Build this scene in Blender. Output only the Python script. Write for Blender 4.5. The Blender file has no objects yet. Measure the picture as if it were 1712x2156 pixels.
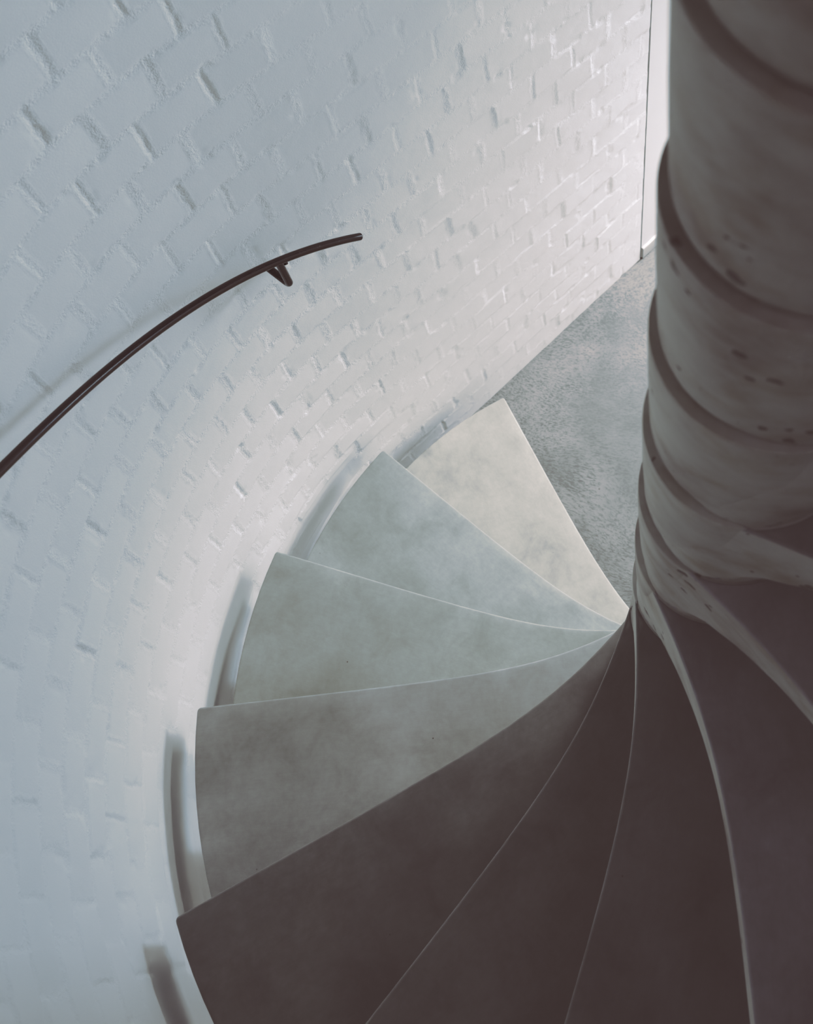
# Spiral concrete staircase in a white painted brick shaft, seen from above.
import bpy, bmesh, math, random
import numpy as np
from mathutils import Matrix, Vector

S = 0.85                      # metres per unit (1 unit = outer radius of a tread)
RISE = 0.23024 * S             # height of one step
STEP = math.radians(21.948)   # turn of one step
TH1 = math.radians(127.0)     # direction of the lowest nosing
RC = 0.1148 * S               # mean radius of the newel
RW = 1.0607 * S               # radius of the brick shaft
AX = math.radians(54.80)      # the passage leaves the shaft in this direction
N_STEPS = 16
AZ0 = AX + math.pi / 2         # where the straight wall meets the curve
SET = [-0.10, 0.10, -0.05, 0.0, -0.05, 0.40, -0.15, 0.0, 0.05]   # each casting sits a hair off its true turn, degrees

scene = bpy.context.scene
COL = scene.collection
random.seed(4)
rng = np.random.default_rng(7)


# ------------------------------------------------------------------ helpers
def tag(o, label=None, cat=None, group=None, kind=None):
    if label: o['label'] = label
    if cat: o['category'] = cat
    if group: o['group'] = group
    if kind: o['kind'] = kind
    return o


def empty(name, loc=(0, 0, 0), rz=0.0):
    o = bpy.data.objects.new(name, None)
    o.empty_display_size = 0.1
    o.location = loc
    o.rotation_euler = (0, 0, rz)
    COL.objects.link(o)
    return o


def link(name, me, mat, parent=None, smooth=35.0):
    o = bpy.data.objects.new(name, me)
    COL.objects.link(o)
    if mat: me.materials.append(mat)
    if parent: o.parent = parent
    if smooth is not None:
        me.shade_smooth()
        me.set_sharp_from_angle(angle=math.radians(smooth))
    return o


def from_bm(name, bm, mat, parent=None, smooth=35.0):
    bmesh.ops.recalc_face_normals(bm, faces=bm.faces)
    me = bpy.data.meshes.new(name)
    bm.to_mesh(me)
    bm.free()
    return link(name, me, mat, parent, smooth)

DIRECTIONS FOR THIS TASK
Reproduce every line precisely as given, omitting all pictures.

OUTPUT FOR THIS TASK
Build this scene in Blender. Output only the Python script. Write for Blender 4.5. The Blender file has no objects yet. Measure the picture as if it were 1712x2156 pixels.
# Spiral concrete staircase in a white painted brick shaft, seen from above.
import bpy, bmesh, math, random
import numpy as np
from mathutils import Matrix, Vector

S = 0.85                      # metres per unit (1 unit = outer radius of a tread)
RISE = 0.23024 * S             # height of one step
STEP = math.radians(21.948)   # turn of one step
TH1 = math.radians(127.0)     # direction of the lowest nosing
RC = 0.1148 * S               # mean radius of the newel
RW = 1.0607 * S               # radius of the brick shaft
AX = math.radians(54.80)      # the passage leaves the shaft in this direction
N_STEPS = 16
AZ0 = AX + math.pi / 2         # where the straight wall meets the curve
SET = [-0.10, 0.10, -0.05, 0.0, -0.05, 0.40, -0.15, 0.0, 0.05]   # each casting sits a hair off its true turn, degrees

scene = bpy.context.scene
COL = scene.collection
random.seed(4)
rng = np.random.default_rng(7)


# ------------------------------------------------------------------ helpers
def tag(o, label=None, cat=None, group=None, kind=None):
    if label: o['label'] = label
    if cat: o['category'] = cat
    if group: o['group'] = group
    if kind: o['kind'] = kind
    return o


def empty(name, loc=(0, 0, 0), rz=0.0):
    o = bpy.data.objects.new(name, None)
    o.empty_display_size = 0.1
    o.location = loc
    o.rotation_euler = (0, 0, rz)
    COL.objects.link(o)
    return o


def link(name, me, mat, parent=None, smooth=35.0):
    o = bpy.data.objects.new(name, me)
    COL.objects.link(o)
    if mat: me.materials.append(mat)
    if parent: o.parent = parent
    if smooth is not None:
        me.shade_smooth()
        me.set_sharp_from_angle(angle=math.radians(smooth))
    return o


def from_bm(name, bm, mat, parent=None, smooth=35.0):
    bmesh.ops.recalc_face_normals(bm, faces=bm.faces)
    me = bpy.data.meshes.new(name)
    bm.to_mesh(me)
    bm.free()
    return link(name, me, mat, parent, smooth)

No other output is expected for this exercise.